Guangzhou Daily loved the Bryant and Olmsted story, and so did Rui Huang of CCTV, who was scouting for the forthcoming Maritime Silk Road production. Fortunately I had brought copies of my monograph on John Bryant to give people like her. It is illustrated with many images from the PEM collections, including its wonderful view of Guangzhou painted ca. 1800. I was amazed at what survived in the city from the China trade era — not the famous 13 factories, but an ancient pagoda and watch tower clearly depicted in PEM’s view, perhaps the most accurate view of the entire city from that era.
Fortuitously, my book on urban public open space best practices, Cities with Heart, was just then being published in a bilingual edition by the China Architecture and Building Press, and I was planning a book tour. CCTV wanted to include that and my whole story in China, which meant from John Bryant in 1809, to Helen Paine Kimball in 1908-13 to Tom Paine in 2007-2015. The CCTV film crew made a visit to PEM in late October.

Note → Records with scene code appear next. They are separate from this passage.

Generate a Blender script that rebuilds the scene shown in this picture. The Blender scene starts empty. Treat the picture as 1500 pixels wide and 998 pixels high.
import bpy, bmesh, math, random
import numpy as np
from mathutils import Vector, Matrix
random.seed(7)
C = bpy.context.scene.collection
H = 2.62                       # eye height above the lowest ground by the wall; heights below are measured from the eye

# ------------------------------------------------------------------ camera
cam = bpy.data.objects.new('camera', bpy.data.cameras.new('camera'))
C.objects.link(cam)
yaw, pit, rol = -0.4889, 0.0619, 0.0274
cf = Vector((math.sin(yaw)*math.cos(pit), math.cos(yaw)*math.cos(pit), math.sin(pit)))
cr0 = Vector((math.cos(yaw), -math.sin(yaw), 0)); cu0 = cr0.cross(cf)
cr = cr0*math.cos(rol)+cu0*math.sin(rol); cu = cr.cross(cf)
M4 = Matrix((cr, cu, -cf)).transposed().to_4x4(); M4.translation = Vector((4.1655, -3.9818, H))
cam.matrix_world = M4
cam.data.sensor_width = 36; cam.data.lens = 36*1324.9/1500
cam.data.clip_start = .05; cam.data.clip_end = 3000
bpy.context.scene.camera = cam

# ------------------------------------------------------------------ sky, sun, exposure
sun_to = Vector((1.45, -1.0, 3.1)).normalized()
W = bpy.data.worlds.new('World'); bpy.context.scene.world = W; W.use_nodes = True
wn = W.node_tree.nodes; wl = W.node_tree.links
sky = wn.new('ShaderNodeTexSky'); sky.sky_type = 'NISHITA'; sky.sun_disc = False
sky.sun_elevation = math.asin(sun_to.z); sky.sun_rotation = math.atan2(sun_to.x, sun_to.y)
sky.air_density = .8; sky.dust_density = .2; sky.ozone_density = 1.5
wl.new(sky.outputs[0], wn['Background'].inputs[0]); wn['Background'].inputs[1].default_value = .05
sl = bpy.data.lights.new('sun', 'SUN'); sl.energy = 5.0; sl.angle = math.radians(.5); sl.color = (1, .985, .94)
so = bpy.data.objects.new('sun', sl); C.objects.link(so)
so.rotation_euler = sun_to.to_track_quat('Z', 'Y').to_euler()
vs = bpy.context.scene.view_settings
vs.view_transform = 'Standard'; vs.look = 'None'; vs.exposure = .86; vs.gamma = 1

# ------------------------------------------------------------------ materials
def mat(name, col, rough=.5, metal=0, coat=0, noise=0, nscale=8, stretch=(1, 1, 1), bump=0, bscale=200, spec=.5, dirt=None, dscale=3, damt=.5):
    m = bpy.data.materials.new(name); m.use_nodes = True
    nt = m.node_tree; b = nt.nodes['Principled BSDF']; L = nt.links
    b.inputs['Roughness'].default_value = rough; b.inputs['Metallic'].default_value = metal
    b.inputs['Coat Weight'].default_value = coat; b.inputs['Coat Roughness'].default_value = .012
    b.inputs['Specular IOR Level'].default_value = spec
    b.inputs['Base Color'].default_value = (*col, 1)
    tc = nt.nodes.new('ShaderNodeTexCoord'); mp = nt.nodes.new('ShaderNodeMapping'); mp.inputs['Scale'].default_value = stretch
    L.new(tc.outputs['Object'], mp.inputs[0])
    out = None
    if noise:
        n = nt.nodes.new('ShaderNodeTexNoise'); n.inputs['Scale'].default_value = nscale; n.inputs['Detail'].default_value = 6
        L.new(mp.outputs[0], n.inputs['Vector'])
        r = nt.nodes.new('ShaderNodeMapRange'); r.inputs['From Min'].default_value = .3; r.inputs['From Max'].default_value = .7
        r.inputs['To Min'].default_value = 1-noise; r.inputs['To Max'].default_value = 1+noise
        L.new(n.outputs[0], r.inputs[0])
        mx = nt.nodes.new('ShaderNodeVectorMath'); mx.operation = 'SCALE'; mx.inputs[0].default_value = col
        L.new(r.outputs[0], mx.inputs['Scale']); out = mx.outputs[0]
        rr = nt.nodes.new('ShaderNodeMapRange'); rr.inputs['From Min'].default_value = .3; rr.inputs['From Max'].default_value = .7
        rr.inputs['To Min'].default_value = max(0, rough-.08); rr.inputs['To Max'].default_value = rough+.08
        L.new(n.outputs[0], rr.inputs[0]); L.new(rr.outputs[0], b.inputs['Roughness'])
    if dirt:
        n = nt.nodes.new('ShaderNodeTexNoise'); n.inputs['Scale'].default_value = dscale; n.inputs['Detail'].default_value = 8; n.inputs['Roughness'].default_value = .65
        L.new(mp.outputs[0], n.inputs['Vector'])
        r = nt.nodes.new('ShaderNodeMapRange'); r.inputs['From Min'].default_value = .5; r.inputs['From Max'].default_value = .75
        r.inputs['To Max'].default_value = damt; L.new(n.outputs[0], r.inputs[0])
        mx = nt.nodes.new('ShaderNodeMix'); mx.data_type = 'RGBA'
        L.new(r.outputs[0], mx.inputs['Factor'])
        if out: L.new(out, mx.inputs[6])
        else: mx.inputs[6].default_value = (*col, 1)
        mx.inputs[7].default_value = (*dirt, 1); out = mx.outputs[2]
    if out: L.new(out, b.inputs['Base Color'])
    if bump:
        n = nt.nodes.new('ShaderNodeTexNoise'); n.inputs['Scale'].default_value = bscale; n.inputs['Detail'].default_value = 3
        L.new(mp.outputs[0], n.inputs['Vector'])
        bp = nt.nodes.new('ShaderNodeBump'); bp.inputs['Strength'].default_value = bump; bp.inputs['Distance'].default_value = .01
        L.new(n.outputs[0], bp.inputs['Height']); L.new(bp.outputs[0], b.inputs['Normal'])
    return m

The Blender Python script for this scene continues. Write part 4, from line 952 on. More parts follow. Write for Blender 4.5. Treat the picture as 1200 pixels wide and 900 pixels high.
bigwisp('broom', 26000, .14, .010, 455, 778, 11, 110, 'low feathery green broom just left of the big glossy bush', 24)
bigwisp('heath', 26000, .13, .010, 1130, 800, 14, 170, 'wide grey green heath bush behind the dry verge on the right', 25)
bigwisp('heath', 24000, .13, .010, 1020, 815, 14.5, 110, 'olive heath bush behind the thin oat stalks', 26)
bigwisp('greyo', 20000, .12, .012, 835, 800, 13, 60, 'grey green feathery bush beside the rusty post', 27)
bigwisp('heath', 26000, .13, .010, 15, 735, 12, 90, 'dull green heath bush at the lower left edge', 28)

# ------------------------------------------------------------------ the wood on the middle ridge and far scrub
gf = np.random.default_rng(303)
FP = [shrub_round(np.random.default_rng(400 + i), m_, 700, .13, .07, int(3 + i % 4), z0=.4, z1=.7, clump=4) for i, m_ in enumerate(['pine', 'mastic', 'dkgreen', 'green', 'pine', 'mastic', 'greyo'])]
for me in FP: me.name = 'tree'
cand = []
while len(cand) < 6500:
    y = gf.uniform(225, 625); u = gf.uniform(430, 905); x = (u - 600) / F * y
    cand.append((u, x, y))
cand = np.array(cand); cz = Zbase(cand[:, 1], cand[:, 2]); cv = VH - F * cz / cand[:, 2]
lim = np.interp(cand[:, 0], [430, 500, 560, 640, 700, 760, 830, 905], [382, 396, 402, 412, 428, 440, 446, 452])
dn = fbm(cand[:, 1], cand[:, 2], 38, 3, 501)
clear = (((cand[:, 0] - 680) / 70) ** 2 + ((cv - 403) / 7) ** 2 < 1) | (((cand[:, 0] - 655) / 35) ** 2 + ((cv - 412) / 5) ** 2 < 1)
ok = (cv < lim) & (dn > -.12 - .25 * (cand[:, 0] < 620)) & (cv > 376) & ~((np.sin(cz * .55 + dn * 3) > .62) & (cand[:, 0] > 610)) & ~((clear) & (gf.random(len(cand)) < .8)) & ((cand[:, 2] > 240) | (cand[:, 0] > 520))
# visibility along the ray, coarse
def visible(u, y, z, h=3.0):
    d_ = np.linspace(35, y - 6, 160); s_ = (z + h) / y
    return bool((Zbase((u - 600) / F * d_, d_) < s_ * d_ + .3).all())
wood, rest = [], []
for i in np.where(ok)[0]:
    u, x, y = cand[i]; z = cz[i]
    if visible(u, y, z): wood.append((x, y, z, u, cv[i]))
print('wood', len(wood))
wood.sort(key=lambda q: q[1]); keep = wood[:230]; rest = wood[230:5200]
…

All this interest from the Chinese side in the Old China Trade and the good far outweighing the bad that it brought to China — and to the West — is most welcome. We can expect more interest and someday to be reading English translations of Chinese monographs of the origins of this exciting bilateral relationship.
Editor’s Note: In a further celebration of trade, representatives from PEM are currently in the port city of Shanghai to present the new Guanfu Museum with a reproduction of a treasure from PEM’s collection. This month, the Shanghai Tower, the second tallest in the world, opens with a branch of the Guanfu Museum. PEM is giving a reproduction of an 11-foot panorama of the Shanghai Bund from 1882. The panorama is the largest of its kind and comes with 81 handwritten notes that describe commercial, maritime, diplomatic and recreational activities that took place along the waterfront at that time.